Do UOL, em São Paulo

03/11/2014 11h48

A editora Companhia das Letras divulgou na manhã desta segunda-feira (3) um vídeo em que Chico Buarque lê um trecho de seu novo romance, "O Irmâo Alemão", que chega às livrarias no dia 14 de novembro.  A pré-venda estará disponível nos sites das principais livrarias a partir de 4 de novembro.

O livro é o quinto romance do autor, que completou 70 anos em junho. Seu último livro, "Leite Derramado", foi lançado em 2009 e venceu o prêmio Jabuti de livro do ano. Chico Buarque estreou na literatura no Suplemento Literário do jornal "O Estado de S. Paulo" em 1966, com o conto "Ulisses", mais tarde incorporado ao songbook "A Banda".

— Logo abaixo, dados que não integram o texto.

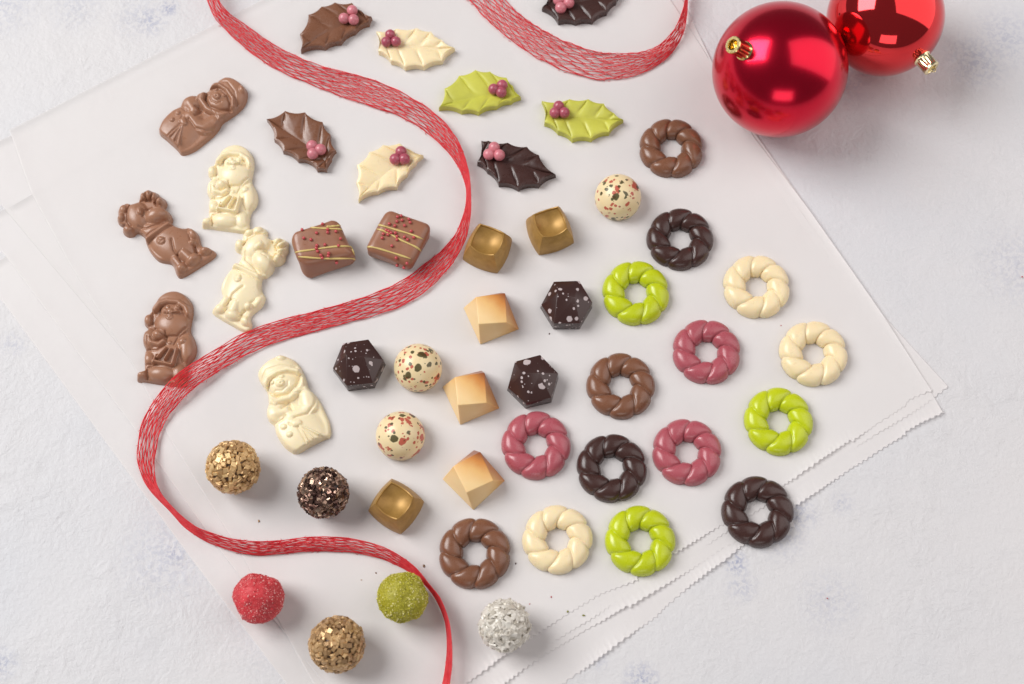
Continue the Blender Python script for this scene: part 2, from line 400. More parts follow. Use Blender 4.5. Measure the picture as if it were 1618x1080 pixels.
# ------------------------------------------------------------------ wreaths
def wreath_mesh():
    nt, nf = 256, 34
    R, a, b = 34.7, 19.1, 20.5
    vs = []; 
    for i in range(nt):
        th = 2 * math.pi * i / nt
        ring = []
        for j in range(nf):
            q = j / (nf - 1); ph = math.pi * q
            tw = 0.46 * (q * q * (3 - 2 * q))
            s = (th - math.radians(8)) / (math.pi / 4) - tw + 0.07 * math.sin(math.pi * q * 2)
            f = s % 1.0
            f = f ** 0.95                      # lobes lean on their neighbour
            g = math.sqrt(max(0, 1 - abs(2 * f - 1) ** 2.35))
            x_ = abs(2 * f - 1); m = 0.735 + 0.125 * max(0, 1 - x_ ** 5) ** .6 + 0.14 * math.sqrt(max(0, 1 - x_ * x_))
            cx = math.cos(ph); sz = math.sin(ph)
            rr = R + a * m * math.copysign(abs(cx) ** 0.85, cx) * (1.0 if cx > 0 else 0.93)
            z = b * m * (sz ** 0.8) if sz > 0 else 0
            ring.append((rr * math.cos(th), rr * math.sin(th), max(0, z)))
        vs += ring
    f = []
    for i in range(nt):
        k = (i + 1) % nt
        for j in range(nf - 1): f.append((i * nf + j, k * nf + j, k * nf + j + 1, i * nf + j + 1))
        f.append((i * nf, i * nf + nf - 1, k * nf + nf - 1, k * nf))
    return vs, f
wv, wf = wreath_mesh()
GW = 'braided ring chocolates scattered on the baking paper'
W0 = {}
WR = [('milk', 1061, 232, -9, 'milk chocolate braided ring nearest the red baubles'),
      ('dark', 1075, 376, 13, 'dark chocolate braided ring nearest the speckled ball at upper right'),
      ('lime', 1005, 461, 0, 'lime green braided ring beside the spattered dark hexagonal chocolate'),
      ('white', 1196, 451, -5, 'cream white braided ring, the highest of the white ones, near the paper edge'),
      ('ruby', 1117, 554, -11, 'ruby pink braided ring, the highest of the pink ones, below the upper white ring'),
      ('white', 1286, 557, 2, 'cream white braided ring furthest right, by the right corner of the paper'),
      ('milk', 981, 608, 16, 'milk chocolate braided ring in the middle, right of the hexagonal chocolates'),
      ('ruby', 847, 702, 10, 'ruby pink braided ring beside the caramel bonbons, leftmost of the pink ones'),
      ('dark', 967, 738, 3, 'dark chocolate braided ring lying between two pink rings'),
      ('ruby', 1086, 713, -15, 'ruby pink braided ring right of the dark ring that lies between two pink ones'),
      ('lime', 1231, 664, 11, 'lime green braided ring furthest right, near the toothed paper edge'),
      ('milk', 750, 873, -8, 'milk chocolate braided ring near the ribbon, lowest and furthest left ring'),
      ('white', 881, 851, 20, 'cream white braided ring in the bottom row between brown and green rings'),
      ('lime', 1012, 853, 18, 'lime green braided ring in the bottom row, right of a white ring'),
      ('dark', 1198, 807, 18, 'dark chocolate braided ring lying across the toothed edge of the paper')]
for k, (c, u, vv_, a, lab) in enumerate(WR):
    p = unproj(u, vv_ , BASE + 9)
    loc = (p[0], p[1], BASE); rz = math.radians(a)
    if c not in W0:
        o = mk('wreath_chocolate', wv, wf, M[c], loc, rz); W0[c] = o
    else:
        o = W0[c].copy(); link(o); o.location = [q * P for q in loc]; o.rotation_euler = (0, 0, rz)
    s = 1 + 0.012 * ((k * 7) % 3 - 1); o.scale = (s * (1 + .012 * math.sin(k * 2.3)), s * (1 - .012 * math.sin(k * 1.7)), 1 + .05 * math.sin(k * 3.1))
    tag(o, lab, 'chocolate', GW)

# ------------------------------------------------------------------ holly leaves
def arc_outline(sp, sag, n, centre):
    """concave scallops between the spines"""
    out = []; spine = []
    m = len(sp)
    for i in range(m):
        a = np.array(sp[i], float); b = np.array(sp[(i + 1) % m], float)
        mid = (a + b) / 2; L = np.linalg.norm(b - a); d = (b - a) / (L + 1e-9); nr = np.array([-d[1], d[0]])
        if np.dot(centre - mid, nr) < 0: nr = -nr
        k = max(6, int(n * 1.9 * L / 22))
        for j in range(k):
            t = j / k
            out.append(a + (b - a) * t + nr * sag * L * 4 * t * (1 - t)); spine.append(min(t, 1 - t) * L)
    return np.array(out), np.array(spine)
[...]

"Fazenda Modelo" é o primeiro livro, de 1979. "Estorvo" (1991), "Benjamin" (1995) e "Budapeste" (2003) também estão na sua produção literária, esses dois últimos transformados em filmes, Monique Gardenberg e Walter Carvalho, respectivamente. 

No trecho de "O Irmão Alemão", lido por Chico no vídeo, é apresentado o personagem Ciccio, que relembra sua infância ao contar o desejo de seu pai de escrever "o melhor libro del mondo". O narrador fala sobre a obsessão do pai pai pelo livros, que o levou a ter a segunda maior biblioteca de São Paulo. Já adulto, Ciccio é acusado pela mãe de ter, quando garoto, sabotado o pai, mas ele conta como foi o incidente no trecho abaixo.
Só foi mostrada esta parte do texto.